Just as a trial was to begin, Major League Baseball and its fans reached agreement Tuesday to expand the menu of online packages for televised games.

The deal came weeks after baseball's lawyers told a judge that for the first time the league was going to let fans buy single-team packages for fans who watch games online. In the past, viewers who didn't live in their favored teams' home markets had to buy access to every single televised MLB game.

Ned Diver, an attorney for fans who filed the class-action lawsuit in 2012, confirmed the preliminary settlement, though he did not immediately describe the terms. Lawyers for baseball and an MLB spokesman did not immediately return messages seeking comment.

Obviously, we'll need more details on the settlement and what it means going forward, but the first result will likely be, as noted above, that you'll be able to buy an online package of only Cubs games if you live outside the Cubs' broadcast territory.

This is good news if you live outside the blackout area if you don't want to buy the entire MLB.tv package and only want to watch the Cubs. The National Hockey League has been allowing this for some time, at a price that's about 20 percent below the price for the full league package. I'd expect MLB to price its single-team option about the same. No prices nor details have yet been posted for MLB.tv for the 2016 season, though typically they come out around the end of January, so likely they'll be available in a week or so.

MLB issued a statement after the settlement was announced:

"We can confirm that a settlement of the Garber case has been reached. Because the process remains ongoing, it is not appropriate to comment further at this time."
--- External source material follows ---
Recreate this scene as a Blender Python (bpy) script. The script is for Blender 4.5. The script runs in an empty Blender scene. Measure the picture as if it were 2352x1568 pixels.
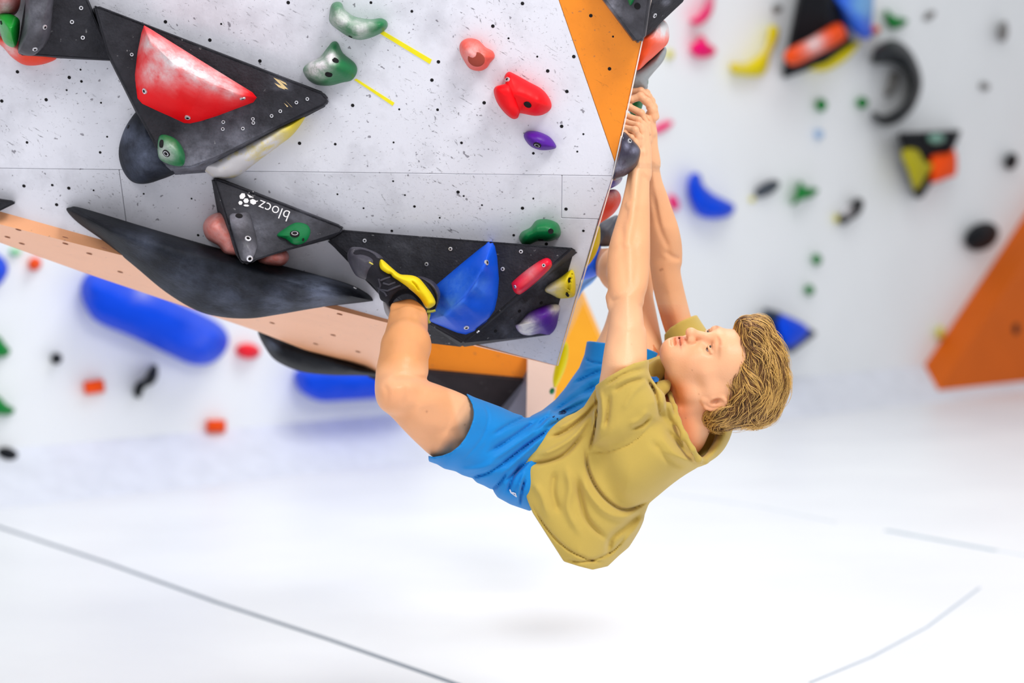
import bpy, bmesh, math, random
import numpy as np
import openvdb
from mathutils import Vector, Matrix, Euler
from mathutils.bvhtree import BVHTree
random.seed(7); rng = np.random.default_rng(7)
S = bpy.context.scene
COL = S.collection
# ------------------------------------------------------------------ camera
LENS = 70.0
F = LENS * 2352 / 36.0
CAMH = 1.3
PITCH = math.atan(284 / F)
cd = bpy.data.cameras.new('camera'); cam = bpy.data.objects.new('camera', cd); COL.objects.link(cam)
cd.lens = LENS; cd.sensor_width = 36; cd.clip_end = 100; cd.clip_start = .05
cam.location = (0, 0, CAMH); cam.rotation_euler = (math.pi / 2 - PITCH, 0, 0)
cd.dof.use_dof = True; cd.dof.focus_distance = 4.13; cd.dof.aperture_fstop = 2.1
S.camera = cam
CM = Matrix.Translation(cam.location) @ cam.rotation_euler.to_matrix().to_4x4()
CMn = np.array(CM)
# ------------------------------------------------------------------ world, lights, exposure
w = bpy.data.worlds.new('world'); S.world = w; w.use_nodes = True
w.node_tree.nodes['Background'].inputs[0].default_value = (.97, .98, 1, 1)
w.node_tree.nodes['Background'].inputs[1].default_value = .56
def area(name, loc, target, size, power, col=(1, 1, 1)):
    l = bpy.data.lights.new(name, 'AREA'); l.shape = 'RECTANGLE'; l.size, l.size_y = size; l.energy = power; l.color = col
    o = bpy.data.objects.new(name, l); COL.objects.link(o); o.location = loc
    o.rotation_euler = (Vector(target) - Vector(loc)).to_track_quat('-Z', 'Y').to_euler()
    return o
area('hall_light', (1.9, 1.4, 4.8), (.2, 4.2, .9), (1.8, 1.2), 170, (1, .98, .95))
area('hall_light', (-2.5, -.5, 4.8), (-.3, 4.3, 1.2), (2.5, 1.5), 85, (1, .98, .96))
area('hall_light', (1.5, 7.5, 6.5), (1.0, 8.5, 0), (4, 3), 200, (1, 1, 1))
S.view_settings.view_transform = 'Standard'; S.view_settings.look = 'None'
S.view_settings.gamma = 1; S.view_settings.use_curve_mapping = False
S.view_settings.exposure = 0.05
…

Unfortunately, none of this help you if you live in the blackout areas of Indiana, Illinois or Iowa, and I'll post the map here again (click to embiggen):

You'll still be blacked out of games in those areas unless your cable/satellite system carries CSN Chicago, and even if you get those, you're still at the mercy of local broadcast outlets in the case of the 70 over-the-air games that are on WGN-Ch. 9 and ABC-7 in Chicago. Some of those games were carried on affiliates in the 14 markets affected last year. I'm hopeful that more of those games will be carried in 2016; I'm trying to find out what coverage plans are in these markets and will post about it if I get information.

In the meantime, this is a small victory for baseball fans.